Data block:
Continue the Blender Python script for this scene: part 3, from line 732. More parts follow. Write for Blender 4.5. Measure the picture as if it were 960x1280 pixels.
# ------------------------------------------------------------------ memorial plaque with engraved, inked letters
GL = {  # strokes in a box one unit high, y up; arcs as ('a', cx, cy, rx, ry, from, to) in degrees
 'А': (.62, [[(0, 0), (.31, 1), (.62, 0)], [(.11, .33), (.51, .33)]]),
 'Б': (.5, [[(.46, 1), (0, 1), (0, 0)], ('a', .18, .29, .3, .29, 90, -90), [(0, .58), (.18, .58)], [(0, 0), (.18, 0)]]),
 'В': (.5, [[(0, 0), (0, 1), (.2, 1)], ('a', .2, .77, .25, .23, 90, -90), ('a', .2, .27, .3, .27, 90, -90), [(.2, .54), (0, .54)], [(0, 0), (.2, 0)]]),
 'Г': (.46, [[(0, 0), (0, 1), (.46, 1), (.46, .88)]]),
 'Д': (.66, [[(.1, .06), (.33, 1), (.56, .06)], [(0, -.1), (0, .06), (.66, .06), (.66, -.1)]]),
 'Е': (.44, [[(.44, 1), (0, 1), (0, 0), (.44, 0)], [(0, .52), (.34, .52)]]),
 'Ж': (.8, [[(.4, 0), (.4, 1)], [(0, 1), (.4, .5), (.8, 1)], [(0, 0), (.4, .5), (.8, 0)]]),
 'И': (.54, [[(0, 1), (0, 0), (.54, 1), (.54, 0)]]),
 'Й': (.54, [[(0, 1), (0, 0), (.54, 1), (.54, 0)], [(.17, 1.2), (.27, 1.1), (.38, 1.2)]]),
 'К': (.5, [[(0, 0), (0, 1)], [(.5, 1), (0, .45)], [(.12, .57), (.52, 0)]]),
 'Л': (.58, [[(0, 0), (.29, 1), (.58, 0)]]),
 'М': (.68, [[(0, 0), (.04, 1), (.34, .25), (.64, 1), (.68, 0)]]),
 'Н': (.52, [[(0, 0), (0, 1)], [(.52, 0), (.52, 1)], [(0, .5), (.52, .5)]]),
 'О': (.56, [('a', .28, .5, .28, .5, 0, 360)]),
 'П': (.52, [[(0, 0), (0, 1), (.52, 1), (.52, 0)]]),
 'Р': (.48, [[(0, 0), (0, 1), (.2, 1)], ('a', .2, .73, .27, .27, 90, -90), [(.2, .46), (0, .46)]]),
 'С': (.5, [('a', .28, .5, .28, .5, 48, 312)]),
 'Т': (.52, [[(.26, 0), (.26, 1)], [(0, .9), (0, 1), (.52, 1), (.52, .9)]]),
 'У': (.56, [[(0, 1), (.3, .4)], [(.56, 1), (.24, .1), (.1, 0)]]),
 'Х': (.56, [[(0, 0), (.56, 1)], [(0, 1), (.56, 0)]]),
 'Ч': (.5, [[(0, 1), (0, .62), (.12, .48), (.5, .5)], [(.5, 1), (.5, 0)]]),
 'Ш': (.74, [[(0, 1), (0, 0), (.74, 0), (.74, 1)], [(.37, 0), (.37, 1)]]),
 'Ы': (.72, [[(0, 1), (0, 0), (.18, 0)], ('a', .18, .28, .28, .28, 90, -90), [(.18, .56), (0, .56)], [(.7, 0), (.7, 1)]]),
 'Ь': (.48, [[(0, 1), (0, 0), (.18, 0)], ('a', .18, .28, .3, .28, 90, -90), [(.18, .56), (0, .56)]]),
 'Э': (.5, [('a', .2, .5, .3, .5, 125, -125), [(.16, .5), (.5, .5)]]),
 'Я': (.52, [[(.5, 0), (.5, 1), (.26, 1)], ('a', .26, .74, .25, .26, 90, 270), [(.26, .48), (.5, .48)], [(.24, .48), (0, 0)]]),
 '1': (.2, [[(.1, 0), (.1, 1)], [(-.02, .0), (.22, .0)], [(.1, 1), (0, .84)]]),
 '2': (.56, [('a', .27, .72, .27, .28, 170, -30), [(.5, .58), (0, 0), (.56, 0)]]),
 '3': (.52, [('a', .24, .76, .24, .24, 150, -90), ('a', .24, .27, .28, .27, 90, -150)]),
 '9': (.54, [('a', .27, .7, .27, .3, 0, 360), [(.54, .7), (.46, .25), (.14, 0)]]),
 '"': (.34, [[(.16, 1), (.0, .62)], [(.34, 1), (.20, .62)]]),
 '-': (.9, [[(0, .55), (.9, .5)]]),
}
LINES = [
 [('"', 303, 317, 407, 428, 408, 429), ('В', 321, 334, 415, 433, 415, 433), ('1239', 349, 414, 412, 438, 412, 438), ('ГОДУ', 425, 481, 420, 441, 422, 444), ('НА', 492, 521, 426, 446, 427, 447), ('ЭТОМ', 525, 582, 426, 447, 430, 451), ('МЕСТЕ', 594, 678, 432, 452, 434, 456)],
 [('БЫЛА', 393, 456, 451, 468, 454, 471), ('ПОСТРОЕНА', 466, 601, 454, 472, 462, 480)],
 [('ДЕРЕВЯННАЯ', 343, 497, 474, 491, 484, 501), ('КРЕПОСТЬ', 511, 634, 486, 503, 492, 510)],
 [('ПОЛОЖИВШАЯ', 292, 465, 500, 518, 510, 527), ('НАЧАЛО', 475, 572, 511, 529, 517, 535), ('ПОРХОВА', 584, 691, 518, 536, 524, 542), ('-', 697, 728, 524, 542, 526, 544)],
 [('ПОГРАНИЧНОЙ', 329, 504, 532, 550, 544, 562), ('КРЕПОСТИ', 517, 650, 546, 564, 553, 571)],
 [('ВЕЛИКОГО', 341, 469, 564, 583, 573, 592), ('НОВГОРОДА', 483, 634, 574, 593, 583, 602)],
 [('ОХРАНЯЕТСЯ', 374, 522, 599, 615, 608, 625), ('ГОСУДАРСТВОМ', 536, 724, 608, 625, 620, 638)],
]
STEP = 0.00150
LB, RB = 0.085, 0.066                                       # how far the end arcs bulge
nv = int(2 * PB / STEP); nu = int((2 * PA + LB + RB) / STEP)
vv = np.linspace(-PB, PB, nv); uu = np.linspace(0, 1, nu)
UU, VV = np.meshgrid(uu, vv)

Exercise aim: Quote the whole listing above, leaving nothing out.

Output for this task:
Continue the Blender Python script for this scene: part 3, from line 732. More parts follow. Write for Blender 4.5. Measure the picture as if it were 960x1280 pixels.
# ------------------------------------------------------------------ memorial plaque with engraved, inked letters
GL = {  # strokes in a box one unit high, y up; arcs as ('a', cx, cy, rx, ry, from, to) in degrees
 'А': (.62, [[(0, 0), (.31, 1), (.62, 0)], [(.11, .33), (.51, .33)]]),
 'Б': (.5, [[(.46, 1), (0, 1), (0, 0)], ('a', .18, .29, .3, .29, 90, -90), [(0, .58), (.18, .58)], [(0, 0), (.18, 0)]]),
 'В': (.5, [[(0, 0), (0, 1), (.2, 1)], ('a', .2, .77, .25, .23, 90, -90), ('a', .2, .27, .3, .27, 90, -90), [(.2, .54), (0, .54)], [(0, 0), (.2, 0)]]),
 'Г': (.46, [[(0, 0), (0, 1), (.46, 1), (.46, .88)]]),
 'Д': (.66, [[(.1, .06), (.33, 1), (.56, .06)], [(0, -.1), (0, .06), (.66, .06), (.66, -.1)]]),
 'Е': (.44, [[(.44, 1), (0, 1), (0, 0), (.44, 0)], [(0, .52), (.34, .52)]]),
 'Ж': (.8, [[(.4, 0), (.4, 1)], [(0, 1), (.4, .5), (.8, 1)], [(0, 0), (.4, .5), (.8, 0)]]),
 'И': (.54, [[(0, 1), (0, 0), (.54, 1), (.54, 0)]]),
 'Й': (.54, [[(0, 1), (0, 0), (.54, 1), (.54, 0)], [(.17, 1.2), (.27, 1.1), (.38, 1.2)]]),
 'К': (.5, [[(0, 0), (0, 1)], [(.5, 1), (0, .45)], [(.12, .57), (.52, 0)]]),
 'Л': (.58, [[(0, 0), (.29, 1), (.58, 0)]]),
 'М': (.68, [[(0, 0), (.04, 1), (.34, .25), (.64, 1), (.68, 0)]]),
 'Н': (.52, [[(0, 0), (0, 1)], [(.52, 0), (.52, 1)], [(0, .5), (.52, .5)]]),
 'О': (.56, [('a', .28, .5, .28, .5, 0, 360)]),
 'П': (.52, [[(0, 0), (0, 1), (.52, 1), (.52, 0)]]),
 'Р': (.48, [[(0, 0), (0, 1), (.2, 1)], ('a', .2, .73, .27, .27, 90, -90), [(.2, .46), (0, .46)]]),
 'С': (.5, [('a', .28, .5, .28, .5, 48, 312)]),
 'Т': (.52, [[(.26, 0), (.26, 1)], [(0, .9), (0, 1), (.52, 1), (.52, .9)]]),
 'У': (.56, [[(0, 1), (.3, .4)], [(.56, 1), (.24, .1), (.1, 0)]]),
 'Х': (.56, [[(0, 0), (.56, 1)], [(0, 1), (.56, 0)]]),
 'Ч': (.5, [[(0, 1), (0, .62), (.12, .48), (.5, .5)], [(.5, 1), (.5, 0)]]),
 'Ш': (.74, [[(0, 1), (0, 0), (.74, 0), (.74, 1)], [(.37, 0), (.37, 1)]]),
 'Ы': (.72, [[(0, 1), (0, 0), (.18, 0)], ('a', .18, .28, .28, .28, 90, -90), [(.18, .56), (0, .56)], [(.7, 0), (.7, 1)]]),
 'Ь': (.48, [[(0, 1), (0, 0), (.18, 0)], ('a', .18, .28, .3, .28, 90, -90), [(.18, .56), (0, .56)]]),
 'Э': (.5, [('a', .2, .5, .3, .5, 125, -125), [(.16, .5), (.5, .5)]]),
 'Я': (.52, [[(.5, 0), (.5, 1), (.26, 1)], ('a', .26, .74, .25, .26, 90, 270), [(.26, .48), (.5, .48)], [(.24, .48), (0, 0)]]),
 '1': (.2, [[(.1, 0), (.1, 1)], [(-.02, .0), (.22, .0)], [(.1, 1), (0, .84)]]),
 '2': (.56, [('a', .27, .72, .27, .28, 170, -30), [(.5, .58), (0, 0), (.56, 0)]]),
 '3': (.52, [('a', .24, .76, .24, .24, 150, -90), ('a', .24, .27, .28, .27, 90, -150)]),
 '9': (.54, [('a', .27, .7, .27, .3, 0, 360), [(.54, .7), (.46, .25), (.14, 0)]]),
 '"': (.34, [[(.16, 1), (.0, .62)], [(.34, 1), (.20, .62)]]),
 '-': (.9, [[(0, .55), (.9, .5)]]),
}
LINES = [
 [('"', 303, 317, 407, 428, 408, 429), ('В', 321, 334, 415, 433, 415, 433), ('1239', 349, 414, 412, 438, 412, 438), ('ГОДУ', 425, 481, 420, 441, 422, 444), ('НА', 492, 521, 426, 446, 427, 447), ('ЭТОМ', 525, 582, 426, 447, 430, 451), ('МЕСТЕ', 594, 678, 432, 452, 434, 456)],
 [('БЫЛА', 393, 456, 451, 468, 454, 471), ('ПОСТРОЕНА', 466, 601, 454, 472, 462, 480)],
 [('ДЕРЕВЯННАЯ', 343, 497, 474, 491, 484, 501), ('КРЕПОСТЬ', 511, 634, 486, 503, 492, 510)],
 [('ПОЛОЖИВШАЯ', 292, 465, 500, 518, 510, 527), ('НАЧАЛО', 475, 572, 511, 529, 517, 535), ('ПОРХОВА', 584, 691, 518, 536, 524, 542), ('-', 697, 728, 524, 542, 526, 544)],
 [('ПОГРАНИЧНОЙ', 329, 504, 532, 550, 544, 562), ('КРЕПОСТИ', 517, 650, 546, 564, 553, 571)],
 [('ВЕЛИКОГО', 341, 469, 564, 583, 573, 592), ('НОВГОРОДА', 483, 634, 574, 593, 583, 602)],
 [('ОХРАНЯЕТСЯ', 374, 522, 599, 615, 608, 625), ('ГОСУДАРСТВОМ', 536, 724, 608, 625, 620, 638)],
]
STEP = 0.00150
LB, RB = 0.085, 0.066                                       # how far the end arcs bulge
nv = int(2 * PB / STEP); nu = int((2 * PA + LB + RB) / STEP)
vv = np.linspace(-PB, PB, nv); uu = np.linspace(0, 1, nu)
UU, VV = np.meshgrid(uu, vv)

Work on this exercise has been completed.